Growing food in schools

MAKING children appreciate vegetable gardening is one crucial task that has been delegated to Ellen Estacaan, a teacher by profession but an agriculturist at heart.

When she was tasked to be the “Gulayan sa Paaralan Program (GPP)” coordinator of San Roque Central Elementary School, she took a second vocation, which is not only to entice the younger generation to go into agriculture, but also to solve malnutrition.

When San Roque started to actively participate in GPP in 2014, she admitted it was hard to pull off.

Estacaan did not study agriculture, so teaching a pupil as young as six years old about the basics in gardening was challenging.

Her efforts, eventually, grew like the vegetables in the school's garden, which eventually became one of the role model public schools in Davao City in the GPP implementation.

Considering the school's tight space, they adapted the urban container gardening, a method used to grown containers such as pots rather than into the ground. Instead of buying pots, they utilize plastic bottles, cans, and, even car tires.

Estacaan said the active participation of the school community, from the students, administration, and the parents, were behind the program's success at the school.

“We were able to expand the advocacy not just within the school, but also to the whole community,” she said, adding that passion and advocacy was her secret to the program's full force implementation.

GPP is a joint partnership program of the Department of Education (DepEd) and the Department of Agriculture (DA) that started in 2007. Its implementation was strengthened in 2016.

All elementary and secondary public schools in the country are mandated to participate in the program, which aims to address malnutrition, and provide health awareness by letting the students plant vegetables through organic methods.

Admittedly, not all schools are able to implement it.

GPP implementation

Regional DepEd GPP coordinator Nelly Fabia said the ongoing Build, Build, Build Program of the Duterte administration has somehow affected its implementation.

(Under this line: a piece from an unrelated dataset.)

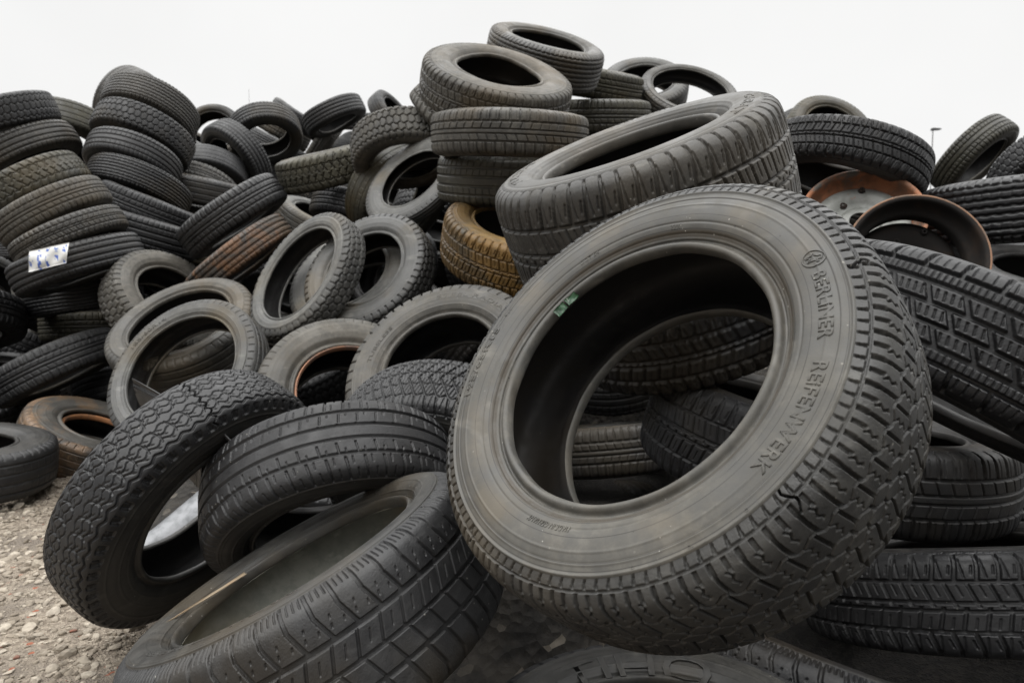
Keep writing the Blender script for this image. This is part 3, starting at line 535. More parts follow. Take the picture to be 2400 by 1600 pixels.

“Those spaces in the schools which used to be allocated for gardening, are now turned into school buildings,” Fabia said.

However, with the new advanced methods of vegetable gardening introduced by Department of Agriculture, she said schools can still implement it.

According to DepEd-Davao region’s data in the school year 2017-2018, 1,624 out of the 1,669 elementary schools have vegetable gardens, while 628 out of the 645 secondary schools have gardens.

The sustainability rate for these gardens combined, however, is only 40 percent.

Despite struggles in its implementation, there has been improvement in the nutrition status of students enrolled in the feeding program of the GPP.

In the 2017-2018 school year, a total of 734,476 were enrolled in public elementary and secondary schools. Students who were categorized as severely wasted reduced to 6,554 from 23,842.

Gulayan at homes

Planting vegetables is also being pushed within households, especially in farflung areas.

Davao City Health Office (CHO) nutrition officer Beth Banzon said they are encouraging each barangays in the city to strengthen its “gulayan sa barangay” program, a community-counterpart of GPP.

Despite the lower turnout of malnutrition in Davao City, which is 0.9 percent, as per CHO head Josephine Villafuerte, the office said there are still nutrition-depressed barangays in the city.

These are barangays of Gumitan, Baganihan, Dalaglumot, and Marilog Proper in Marilog District; Barangays Sumimao, Tapak, and Colosas in Paquibato District; Barangays Megcawayan and Lampianao in Calinan District; and Barangay Sibulan in Toril District.

Banzon said these geographically isolated and disadvantaged areas (Gida) have no access to food and health services, and are considered progressively left behind due to lack of road infrastructure for the delivery of goods and services.

“We are encouraging them to plant vegetables within their own backyard. If these parents will not plant, they won’t have sources of food since food are scarce in their areas,” Banzon said.

Future farmers

While GPP aims to address malnutrition, DA-Davao region high value crops development program (HVCDP) chief Marriel Aglibot said the programs aims to produce future farmers in the country.

Aglibot said millennials must be re-introduced to gardening, as the agriculture industry is struggling for more production due to the lack of farmers.

DA regional focal person Ken Dungo said the agency has allocated P7,381,000 worth of agricultural supplies and tools for 615 schools in the region.

“GPP is not just inside the school but it can be replicated even outside the school or at home, gardening can still be done at home,” Dungo said.

While Estacaan said GPP’s feeding program helped reduced the severely wasted or malnourished, she hopes she and the school community would be able to sustain the program implementation and continue improving the health condition of the students.

Because her role as a teacher does not stop in feeding their minds, but this time, making sure these students are fed with the right food, which could help in their scholastic journey.